A San Mateo County plan to improve habitability and safety in a 51-space mobile home park in North Fair Oaks is being billed as a win for affordable housing.
An inspection of the Redwood Trailer Village at 555 Baron Ave. — where about 200 people, half of them children, call home — revealed many of the aging units need to be replaced and are unsafe, according to county officials.
Amid a housing crisis, county officials from several departments, including the Department of Housing, want to prevent displacement of the low-income residents and maintain the site as affordable housing. And so for the past two years, county staff and officials developed a loan program to assist certain park residents with demolishing and replacing their units.

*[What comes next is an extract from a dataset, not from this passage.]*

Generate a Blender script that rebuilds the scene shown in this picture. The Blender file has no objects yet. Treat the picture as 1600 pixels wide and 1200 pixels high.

On Oct. 23, the County’s Board of Supervisors approved allocating $6.5 million toward the program to replace the units deemed “extremely unsafe, overcrowded, and dilapidated.” About 45 loans with a fixed interest rate of one-quarter of one percent (0.25%) for a term of up to 30 years are expected to be issued by the County. The generous loans will allow borrowers to pay them off early without penalty.
The program is an attempt to “improve habitability, maintain affordability and prevent displacement,” said Kenneth Cole, director of the San Mateo County Department of Housing.
Nearly 70-percent of the $6.5 million will be used for loans and thus repaid to the county. A portion of the remaining 30-percent of the 6.5 million will be spent to relocate residents during construction. County officials aim to do much of the work in phases, and ideally mostly during the summer so as not to disturb the school year for children living at Redwood Trailer Village.
Borrowers will be required to live in the unit full-time, with subleasing prohibited. If they wanted to sell their unit, they would need county approval and to pay off their loan in full.